Nigel, Like this reflection… well writer down

Bob Braan

“Are folding wingtips safe? According to Boeing, yes!”.
But then Boeing said the 737 Max was safe too so that means nothing.
1st time was when Boeing said it was safe originally with a hidden, flawed MCAS system.
2nd time was after two crashes Boeing insisted it was safe and tried to prevent it being grounded in the US when all other countries had already grounded it.
3rd time is now when Boeing told the FAA the flaws were corrected and the FAA found another catastrophic flaw unrelated to MCAS.
EASA has also found new flaws.

Bob Braan

Boeing states that it approached the design… with the same thoroughness as it would any of its flight control systems.
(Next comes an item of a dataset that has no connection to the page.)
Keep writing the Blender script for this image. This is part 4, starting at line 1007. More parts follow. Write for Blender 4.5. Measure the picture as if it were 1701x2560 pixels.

Uh oh. Based on the disastrous Boeing 737 Max control design there is likely a crash in the future. Boeing hasn’t learned anything.

Bob Braan

I wonder who programmed the folding wingtips on the new 777X? Same negligent programmer as MCAS? The wingtips are supposed to only fold on the ground. Hypothetically I can see the headline now “400 Passengers Die as Brand New 777X Spirals Into Ground”. “Passengers tweeted the wingtip on one side folded up in flight causing the plane to roll repeatedly on the way into the ground”. “Boeing and the FAA say the plane is safe and more data is needed to ground them.”

Matt

“But Boeing states that it approached the design of the fold mechanism, locking pins and latches with the same thoroughness as it would any of its flight control systems.” “The folding wingtips are simple and highly reliable with redundant deploying, retracting and locking mechanisms. We are designing the folding wingtips like every other flight critical system so they meet safety requirements.” I don’t actually doubt the safety of these, but those comments from Boeing after the MAX debacle are poorly phrased. I also doubt the necessity of them. They were starting out with a clean sheet design on the wing.… Read more »

adhf

I find it odd that these are mandatory and the added weight and complexity is worth it. Surely airports taking a 400 seat jet have the bigger gates? At the very least, I’d have expected folding wingtips to be an optional extra since surely not every 777x will need them.